Torvalds says submitting known buggy kernel patches is a breach of trust

Linus Torvalds: "'s basically a huge waste of people's time to now go over those things again just because one source has shown itself to not be above board."

Linux creator Linus Torvalds says that while the submission of known buggy patches to the kernel team is not a huge deal, it is obviously a breach of trust.

Torvalds was reacting to the act by a group at the University of Minnesota who sent known buggy patches to senior developer Greg Kroah-Hartman in order to write a paper.

Kroah-Hartman, normally a man who is the epitome of politeness, lost his cool when these patches were sent as it needlessly created additional work for him. He maintains the stable line of kernels.

How did this proposal pass the ethics approval process? — Ramanan N (@njr07121977) April 22, 2021

"I don't really know what to say, I think the email thread is likely the most relevant information," Torvalds told iTWire in response to a query.
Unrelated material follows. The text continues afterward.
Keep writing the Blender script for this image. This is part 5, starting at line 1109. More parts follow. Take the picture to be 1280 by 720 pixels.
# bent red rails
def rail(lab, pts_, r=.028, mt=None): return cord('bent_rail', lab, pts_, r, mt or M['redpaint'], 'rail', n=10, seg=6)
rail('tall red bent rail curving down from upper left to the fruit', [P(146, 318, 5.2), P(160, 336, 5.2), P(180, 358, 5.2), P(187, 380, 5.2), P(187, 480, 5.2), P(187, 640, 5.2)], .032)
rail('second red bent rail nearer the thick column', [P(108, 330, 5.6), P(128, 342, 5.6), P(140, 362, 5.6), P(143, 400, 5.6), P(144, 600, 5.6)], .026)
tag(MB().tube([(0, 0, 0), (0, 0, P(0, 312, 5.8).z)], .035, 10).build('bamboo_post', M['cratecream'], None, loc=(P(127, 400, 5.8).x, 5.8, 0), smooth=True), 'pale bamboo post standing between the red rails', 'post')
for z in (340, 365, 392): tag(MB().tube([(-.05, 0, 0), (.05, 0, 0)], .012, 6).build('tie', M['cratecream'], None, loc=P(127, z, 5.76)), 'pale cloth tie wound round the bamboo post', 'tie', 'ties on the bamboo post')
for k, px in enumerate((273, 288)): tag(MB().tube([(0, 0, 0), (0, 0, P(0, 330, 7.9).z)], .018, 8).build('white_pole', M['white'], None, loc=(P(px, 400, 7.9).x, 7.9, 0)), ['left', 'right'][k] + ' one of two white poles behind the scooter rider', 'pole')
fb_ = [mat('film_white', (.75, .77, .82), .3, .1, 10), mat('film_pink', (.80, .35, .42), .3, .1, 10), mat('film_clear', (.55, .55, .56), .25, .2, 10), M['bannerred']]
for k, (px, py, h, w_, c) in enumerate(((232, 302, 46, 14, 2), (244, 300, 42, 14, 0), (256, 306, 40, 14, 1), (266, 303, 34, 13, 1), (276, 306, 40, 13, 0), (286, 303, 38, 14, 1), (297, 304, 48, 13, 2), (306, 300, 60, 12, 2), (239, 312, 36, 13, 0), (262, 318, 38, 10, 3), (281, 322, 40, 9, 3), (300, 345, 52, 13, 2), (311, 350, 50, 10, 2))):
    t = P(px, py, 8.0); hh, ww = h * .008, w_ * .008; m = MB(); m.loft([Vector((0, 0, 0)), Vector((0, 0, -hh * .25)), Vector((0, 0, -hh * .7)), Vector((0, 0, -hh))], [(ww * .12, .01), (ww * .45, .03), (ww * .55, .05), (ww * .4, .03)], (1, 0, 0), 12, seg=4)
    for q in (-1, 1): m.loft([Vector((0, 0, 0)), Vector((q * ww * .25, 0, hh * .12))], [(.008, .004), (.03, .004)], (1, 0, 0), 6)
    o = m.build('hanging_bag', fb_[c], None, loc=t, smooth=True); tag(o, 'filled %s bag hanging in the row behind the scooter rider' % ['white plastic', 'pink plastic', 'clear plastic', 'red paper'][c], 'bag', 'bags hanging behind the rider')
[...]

"I don't think it has been a huge deal _technically_, but people are pissed off, and it's obviously a breach of trust."

Kroah-Hartman told the university's Aditya Pakki that the buggy patches had been sent to see how the kernel community would react, so that some others at the same institution could write a research paper.

The university's Qiushi Wu and Kangjie Lu published the paper in question, which is titled "On the feasibility of stealthily introducing vulnerabilities in open-source software via hypocrite commits".
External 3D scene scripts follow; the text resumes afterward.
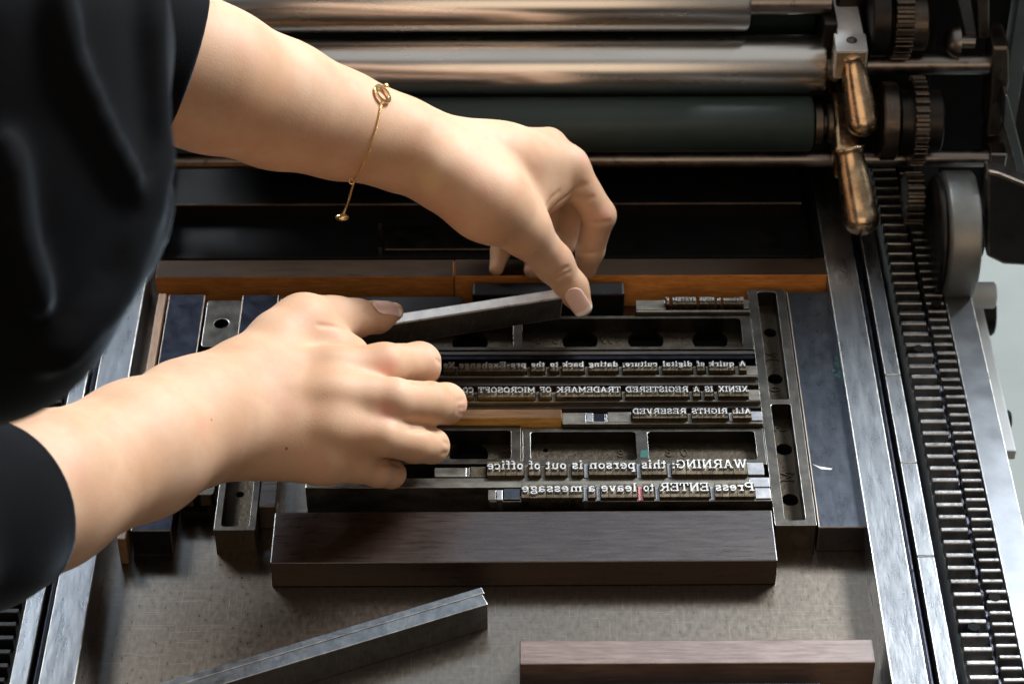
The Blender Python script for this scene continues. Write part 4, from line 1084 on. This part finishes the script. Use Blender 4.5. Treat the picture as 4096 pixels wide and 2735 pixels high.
LA += chain([(878, 1002, 70, 45), (950, 1018, 58, 43), (990, 1022, 47, 40), (970, 1020, 34, 34)], 2.2)
LA += chain([(815, 1062, 56, 44), (865, 1080, 48, 36), (897, 1086, 40, 33), (870, 1080, 32, 28)], 2.2)
LA += chain([(690, 742, 84, 58), (765, 735, 76, 50), (815, 730, 70, 43)], 8) + chain([(815, 730, 70, 41), (866, 727, 64, 34), (904, 715, 62, 22)], 5)
CR = crease([(1005, 884, 66), (945, 886, 78), (925, 884, 86)], 1.6, 1.5) + crease([(1010, 980, 60), (950, 981, 70), (925, 978, 80)], 1.5, 1.5) + crease([(930, 1058, 54), (880, 1055, 62)], 1.5, 1.5)
CR += surf_creases(LA, [('hb', [(1100, 215), (1125, 250), (1140, 290)], .4), ('hb', [(1080, 225), (1105, 265)], .3), ('hb', [(1690, 835), (1755, 820)], .35), ('hb', [(1700, 875), (1760, 880)], .4), ('hb', [(1695, 905), (1750, 925)], .3),
    ('hb', [(1560, 560), (1602, 590)], .3), ('hb', [(1605, 1100), (1650, 1120)], .35), ('hb', [(1590, 1180), (1640, 1170)], .3), ('hb', [(780, 330), (900, 340), (1010, 375)], .7), ('hb', [(1370, 1015), (1480, 1018), (1590, 1010)], .8),
    ('hb', [(1400, 722), (1480, 725), (1540, 700)], .8), ('hb', [(1170, 1252), (1260, 1240), (1340, 1262)], .7)])
V_, F_ = sdf_mesh(LA, 1.0, carve=CR, pad=2)
bodyV.append(V_); bodyF.append(F_ + nb); nb += len(V_)
# --- upper arms and trunk inside the shirt
TB = chain([(-260, 1255, 178, 170), (-500, 900, 300, 200), (-620, 500, 420, 300)], 30) + chain([(180, 60, 235, 160), (-250, -150, 330, 200), (-620, 100, 420, 300)], 30)
V_, F_ = sdf_mesh(TB, 9.0)
bodyV.append(V_); bodyF.append(F_ + nb)
BV = np.concatenate(bodyV); BF = np.concatenate(bodyF)
bvh = BVHTree.FromPolygons([tuple(p) for p in BV], [tuple(int(i) for i in f) for f in BF])
def hit(reg, x, y):
    cx_, cy_ = (890, 740) if reg == 'z' and x < 1000 else (x, y)
    for k in range(12):
        d = ray(reg, x + (cx_ - x) * k * .02, y + (cy_ - y) * k * .02).normalized()
        loc, nor, i, dist = bvh.ray_cast(CAM, d)
        if loc is not None: break
    if loc is None: return None, None
    if nor.dot(d) > 0: nor = -nor
    return loc, nor

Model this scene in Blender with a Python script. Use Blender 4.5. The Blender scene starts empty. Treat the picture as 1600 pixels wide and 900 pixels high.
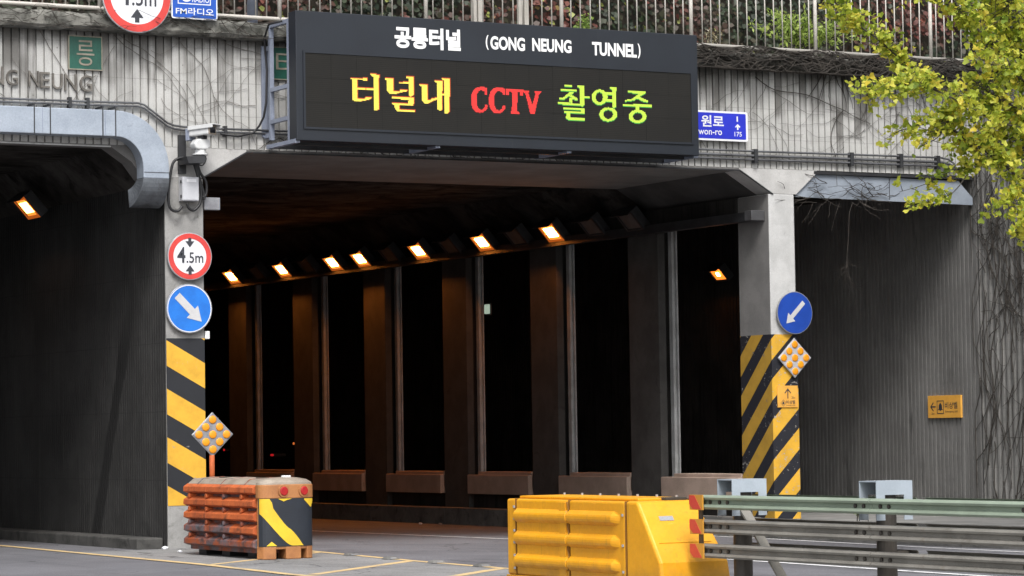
import bpy, bmesh, math, random
from mathutils import Vector, Matrix

sc = bpy.context.scene
RNG = random.Random(7)

# ------------------------------------------------------------------ camera
FPX, YAW, PITCH, ROLL, EYE = 4500.0, 0.505, 0.050, -0.0157, 1.5
Y0 = 36.309
fwd = Vector((math.sin(YAW)*math.cos(PITCH), math.cos(YAW)*math.cos(PITCH), math.sin(PITCH)))
rt0 = Vector((math.cos(YAW), -math.sin(YAW), 0)); up0 = rt0.cross(fwd)
RT = rt0*math.cos(ROLL) + up0*math.sin(ROLL)
UP = -rt0*math.sin(ROLL) + up0*math.cos(ROLL)
CAM = Vector((0, -Y0, EYE))
cd = bpy.data.cameras.new('camera'); cam = bpy.data.objects.new('camera', cd); sc.collection.objects.link(cam)
cd.sensor_width = 36.0; cd.lens = 36.0*FPX/1600.0; cd.clip_start = 0.5; cd.clip_end = 2000
cam.matrix_world = Matrix(((RT.x, UP.x, -fwd.x, CAM.x), (RT.y, UP.y, -fwd.y, CAM.y), (RT.z, UP.z, -fwd.z, CAM.z), (0, 0, 0, 1)))
sc.camera = cam

# ------------------------------------------------------------------ sky, sun, exposure (bright overcast)
SUN_DIR = Vector((-0.30, -0.72, 0.98)).normalized()
w = bpy.data.worlds.new('World'); sc.world = w; w.use_nodes = True
nt = w.node_tree; nt.nodes.clear()
sky = nt.nodes.new('ShaderNodeTexSky'); sky.sky_type = 'NISHITA'; sky.sun_disc = False
sky.sun_elevation = math.asin(SUN_DIR.z); sky.sun_rotation = math.atan2(SUN_DIR.x, SUN_DIR.y)
sky.air_density = 1.0; sky.dust_density = 4.0; sky.ozone_density = 1.0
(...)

It claimed to explore the possibility of stealthily introducing vulnerabilities in open-source software, in this case the Linux kernel.
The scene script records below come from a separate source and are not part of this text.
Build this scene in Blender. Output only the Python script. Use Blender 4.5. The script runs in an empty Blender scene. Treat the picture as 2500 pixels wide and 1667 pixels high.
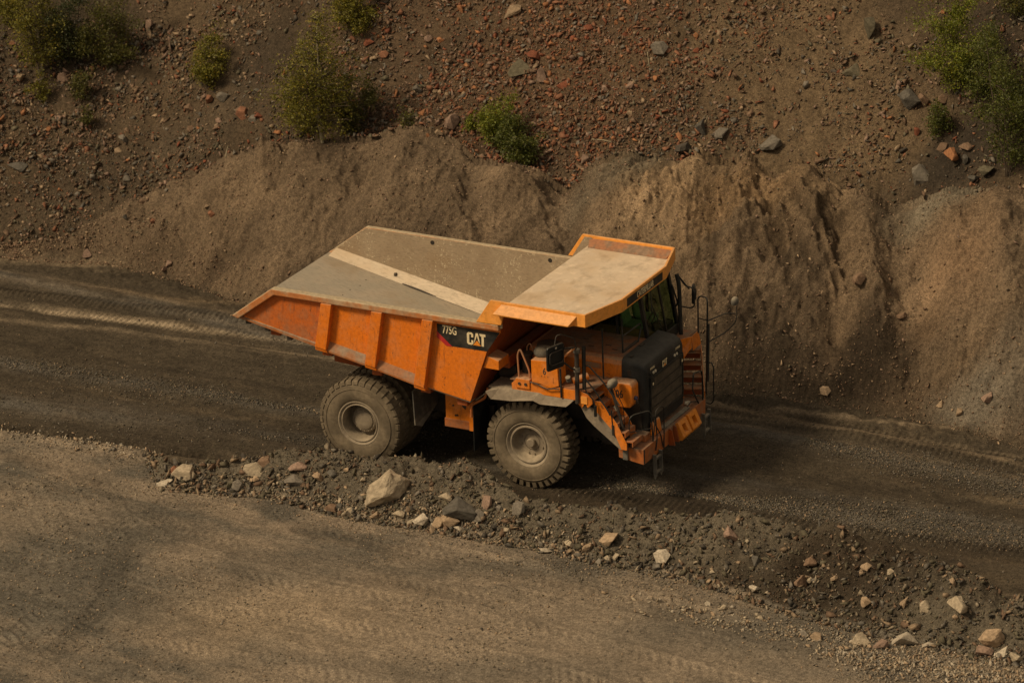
import bpy, bmesh, math, random
import numpy as np
from mathutils import Vector, Matrix, Euler
R = math.radians
rnd = random.Random(7)
rng = np.random.default_rng(11)
scn = bpy.context.scene
col = scn.collection

# ------------------------------------------------------------------ camera
YAW, ELEV, ROLL = R(27.2022), R(21.1921), R(-1.3992)
DIST, FPX, W0, H0 = 100.0, 10452.4, 2500.0, 1667.0
TGT = np.array([2.9466, 0.0, 2.7907])
cb = np.array([math.sin(YAW)*math.cos(ELEV), -math.cos(YAW)*math.cos(ELEV), math.sin(ELEV)])
cr0 = np.cross([0, 0, 1], cb); cr0 /= np.linalg.norm(cr0)
cu0 = np.cross(cb, cr0)
cr = math.cos(ROLL)*cr0 + math.sin(ROLL)*cu0
cu = math.cos(ROLL)*cu0 - math.sin(ROLL)*cr0
CAM = TGT + cb*DIST
cd = bpy.data.cameras.new('camera')
cd.sensor_width = 36.0; cd.lens = FPX/W0*36.0
cd.clip_start = 1.0; cd.clip_end = 2000.0
cam = bpy.data.objects.new('camera', cd); col.objects.link(cam)
cam.matrix_world = Matrix(((cr[0], cu[0], cb[0], CAM[0]), (cr[1], cu[1], cb[1], CAM[1]),
                           (cr[2], cu[2], cb[2], CAM[2]), (0, 0, 0, 1)))
cd.dof.use_dof = True
cd.dof.focus_distance = 99.0
cd.dof.aperture_fstop = 1.0
scn.camera = cam

# ------------------------------------------------------------------ light
SUN_EL, SUN_AZ = R(46), R(230)        # azimuth: direction the light comes from, counted from +X counter-clockwise
world = bpy.data.worlds.new('World'); scn.world = world
world.use_nodes = True
wt = world.node_tree; wt.nodes.clear()
sky = wt.nodes.new('ShaderNodeTexSky'); sky.sky_type = 'NISHITA'
sky.sun_disc = False; sky.sun_elevation = SUN_EL; sky.sun_rotation = R(90) - SUN_AZ
sky.air_density = 1.0; sky.dust_density = 6.0; sky.ozone_density = 0.6
mx = wt.nodes.new('ShaderNodeMix'); mx.data_type = 'RGBA'; mx.inputs[0].default_value = 0.8
mx.inputs[7].default_value = (5.6, 4.4, 3.0, 1)      # hazy warm cloud cover
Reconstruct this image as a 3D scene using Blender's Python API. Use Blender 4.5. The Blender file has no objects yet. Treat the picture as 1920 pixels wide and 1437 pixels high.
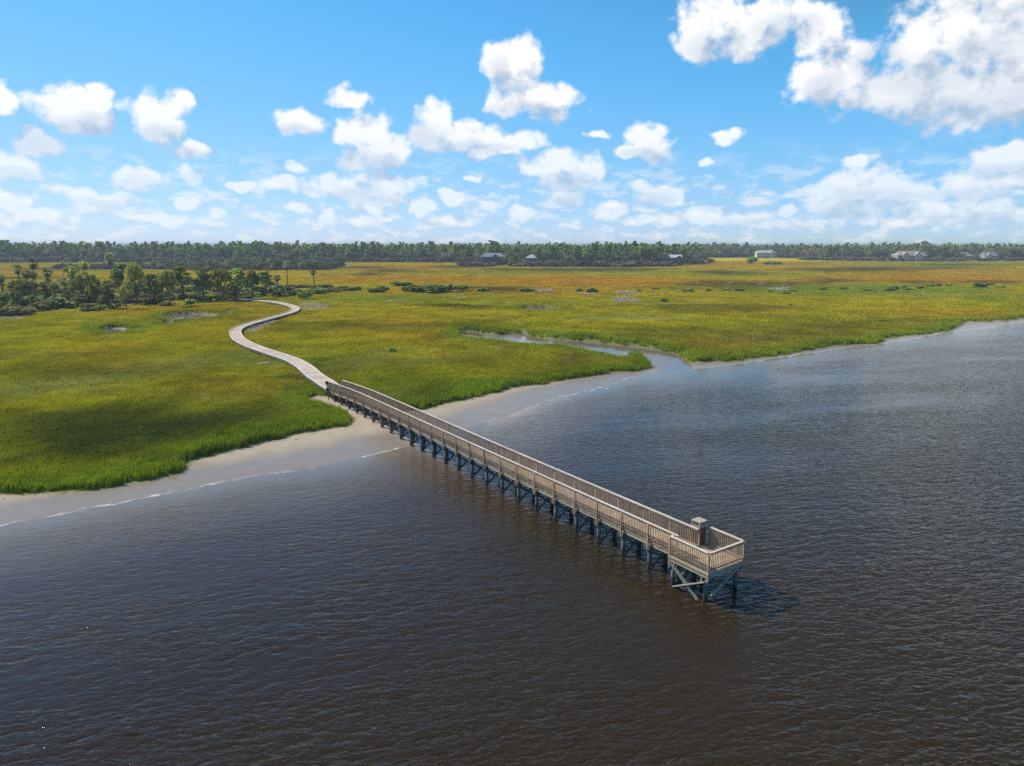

Despite these provocations, Kroah-Hartman used polite language in responding to Pakki and the university.

"When submitting patches created by a tool, everyone who does so submits them with wording like 'found by tool XXX, we are not sure if this is correct or not, please advise." which is NOT what you did here at all," he wrote.

"Because of this, I will now have to ban all future contributions from your University and rip out your previous contributions, as they were obviously submitted in bad-faith with the intent to cause problems."

Torvalds added: "It's also annoying, because most of the patches are valid (and the ones that aren't are generally 'useless' rather than 'actively malicious'), so it's basically a huge waste of people's time to now go over those things again just because one source has shown itself to not be above board."

The university's Mats Heimdahl and Loren Terveen, head and deputy head respectively of the university's Department of Computer Science, put out a media statement after the story broke, saying: "Leadership in the University of Minnesota Department of Computer Science & Engineering learned today about the details of research being conducted by one of its faculty members and graduate students into the security of the Linux kernel.

"The research method used raised serious concerns in the Linux kernel community and, as of today, this has resulted in the University being banned from contributing to the Linux kernel.

"We take this situation extremely seriously. We have immediately suspended this line of research. We will investigate the research method and the process by which this research method was approved, determine appropriate remedial action, and safeguard against future issues, if needed."

Heimdahl and Terveen will issue a report about the incident as soon as they could, saying: "We will report our findings back to the community as soon as practical."